WHAT THE EXERCISE ASKS: Every line of the material is to be quoted verbatim, minus the pictures.

GIVEN DATA:
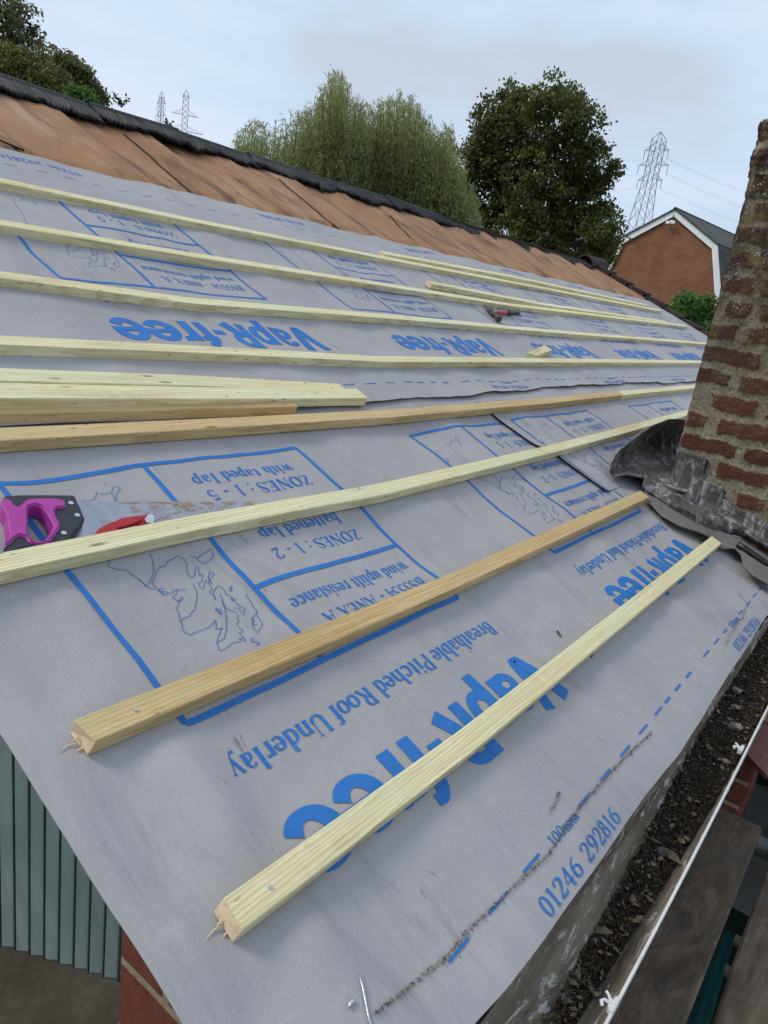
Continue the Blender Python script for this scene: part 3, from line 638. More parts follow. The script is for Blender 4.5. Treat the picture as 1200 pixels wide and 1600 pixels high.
# coast line of the zone map, measured on the first box (u, v in camera heights, then relative to the box)
def mp6(l): return [P(220 + x / 5.4545, 820 + y / 5.4545) for x, y in l]
def mp4(l): return [P(x / 4, 750 + y / 4) for x, y in l]
COAST = [mp6([(0,435),(30,460),(70,490),(110,500),(150,500),(180,530),(220,525),(260,545),(290,540),(290,515),(330,512),(400,515)]),
 mp6([(330,515),(320,550),(292,570),(290,590),(320,598),(325,610),(345,600),(375,580),(355,608),(335,620),(325,660),(335,700),(350,770),(365,800),(368,850),(400,890),(430,905),(470,885),(520,870),(560,855),(600,840),(645,795),(640,775),(655,780)]),
 mp6([(655,780),(660,830),(655,860),(690,855),(720,850),(695,870),(670,930),(655,990),(670,1020),(685,1065),(720,1050),(760,1020),(800,990),(850,980)]),
 mp6([(850,980),(870,960),(835,955),(880,940),(895,980),(880,930),(845,890),(885,880),(855,850),(830,810),(855,790),(835,760),(830,720),(800,700),(760,690),(720,660),(700,610)]),
 mp6([(105,460),(120,430),(140,400),(150,360),(185,330),(210,330),(240,290),(280,270),(330,245),(380,270),(405,300),(405,360),(430,400),(460,410)]),
 mp6([(105,460),(150,490)]), mp6([(80,240),(110,310),(120,380),(70,475)]), mp6([(430,240),(490,265),(540,300),(590,280),(620,260),(630,230),(610,190),(560,220),(490,262)]),
 mp6([(460,460),(490,520),(495,600),(480,680),(430,740),(350,785)]), mp6([(690,555),(725,650),(745,760),(745,860),(720,950),(655,990)]),
 mp6([(465,410),(480,340),(500,325),(520,400),(545,380),(540,440),(510,460),(530,500),(550,510),(570,430),(600,470),(620,520),(600,545),(640,570),(650,605),(640,520),(680,480),(720,520),(740,570)]),
 mp6([(600,460),(590,400),(600,360),(640,380),(620,420),(600,420),(620,470)]), mp6([(745,560),(790,590),(810,620),(850,660),(900,680),(890,740),(850,680),(800,680)]),
 mp6([(905,560),(930,600),(960,650),(1000,700),(980,740),(960,790),(970,850),(1000,905),(1030,860),(1040,810),(1010,760),(1000,710)]), mp6([(950,760),(985,790),(960,830),(1010,820)]),
 mp6([(770,540),(775,500),(790,490),(785,530),(770,540)]), mp6([(800,600),(790,600),(790,615),(820,610)]),
 mp4([(490,120),(530,100),(560,105),(600,90),(610,50),(650,65),(700,55),(715,20),(750,25),(760,40),(735,65),(730,125),(720,95),(705,55)]),
 mp4([(665,525),(720,545),(790,550),(840,580),(880,605),(930,635)]), mp4([(240,205),(235,235),(280,240),(285,205),(240,205)]), mp4([(290,350),(300,310),(325,290),(330,330),(300,350),(290,370)]),
 mp4([(500,128),(540,150),(560,210),(600,260),(640,330),(660,420),(700,470),(680,520)]),
]
CO_REL = [[(u - .705 * HC, v - .495 * HC) for u, v in c] for c in COAST]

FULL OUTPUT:
Continue the Blender Python script for this scene: part 3, from line 638. More parts follow. The script is for Blender 4.5. Treat the picture as 1200 pixels wide and 1600 pixels high.
# coast line of the zone map, measured on the first box (u, v in camera heights, then relative to the box)
def mp6(l): return [P(220 + x / 5.4545, 820 + y / 5.4545) for x, y in l]
def mp4(l): return [P(x / 4, 750 + y / 4) for x, y in l]
COAST = [mp6([(0,435),(30,460),(70,490),(110,500),(150,500),(180,530),(220,525),(260,545),(290,540),(290,515),(330,512),(400,515)]),
 mp6([(330,515),(320,550),(292,570),(290,590),(320,598),(325,610),(345,600),(375,580),(355,608),(335,620),(325,660),(335,700),(350,770),(365,800),(368,850),(400,890),(430,905),(470,885),(520,870),(560,855),(600,840),(645,795),(640,775),(655,780)]),
 mp6([(655,780),(660,830),(655,860),(690,855),(720,850),(695,870),(670,930),(655,990),(670,1020),(685,1065),(720,1050),(760,1020),(800,990),(850,980)]),
 mp6([(850,980),(870,960),(835,955),(880,940),(895,980),(880,930),(845,890),(885,880),(855,850),(830,810),(855,790),(835,760),(830,720),(800,700),(760,690),(720,660),(700,610)]),
 mp6([(105,460),(120,430),(140,400),(150,360),(185,330),(210,330),(240,290),(280,270),(330,245),(380,270),(405,300),(405,360),(430,400),(460,410)]),
 mp6([(105,460),(150,490)]), mp6([(80,240),(110,310),(120,380),(70,475)]), mp6([(430,240),(490,265),(540,300),(590,280),(620,260),(630,230),(610,190),(560,220),(490,262)]),
 mp6([(460,460),(490,520),(495,600),(480,680),(430,740),(350,785)]), mp6([(690,555),(725,650),(745,760),(745,860),(720,950),(655,990)]),
 mp6([(465,410),(480,340),(500,325),(520,400),(545,380),(540,440),(510,460),(530,500),(550,510),(570,430),(600,470),(620,520),(600,545),(640,570),(650,605),(640,520),(680,480),(720,520),(740,570)]),
 mp6([(600,460),(590,400),(600,360),(640,380),(620,420),(600,420),(620,470)]), mp6([(745,560),(790,590),(810,620),(850,660),(900,680),(890,740),(850,680),(800,680)]),
 mp6([(905,560),(930,600),(960,650),(1000,700),(980,740),(960,790),(970,850),(1000,905),(1030,860),(1040,810),(1010,760),(1000,710)]), mp6([(950,760),(985,790),(960,830),(1010,820)]),
 mp6([(770,540),(775,500),(790,490),(785,530),(770,540)]), mp6([(800,600),(790,600),(790,615),(820,610)]),
 mp4([(490,120),(530,100),(560,105),(600,90),(610,50),(650,65),(700,55),(715,20),(750,25),(760,40),(735,65),(730,125),(720,95),(705,55)]),
 mp4([(665,525),(720,545),(790,550),(840,580),(880,605),(930,635)]), mp4([(240,205),(235,235),(280,240),(285,205),(240,205)]), mp4([(290,350),(300,310),(325,290),(330,330),(300,350),(290,370)]),
 mp4([(500,128),(540,150),(560,210),(600,260),(640,330),(660,420),(700,470),(680,520)]),
]
CO_REL = [[(u - .705 * HC, v - .495 * HC) for u, v in c] for c in COAST]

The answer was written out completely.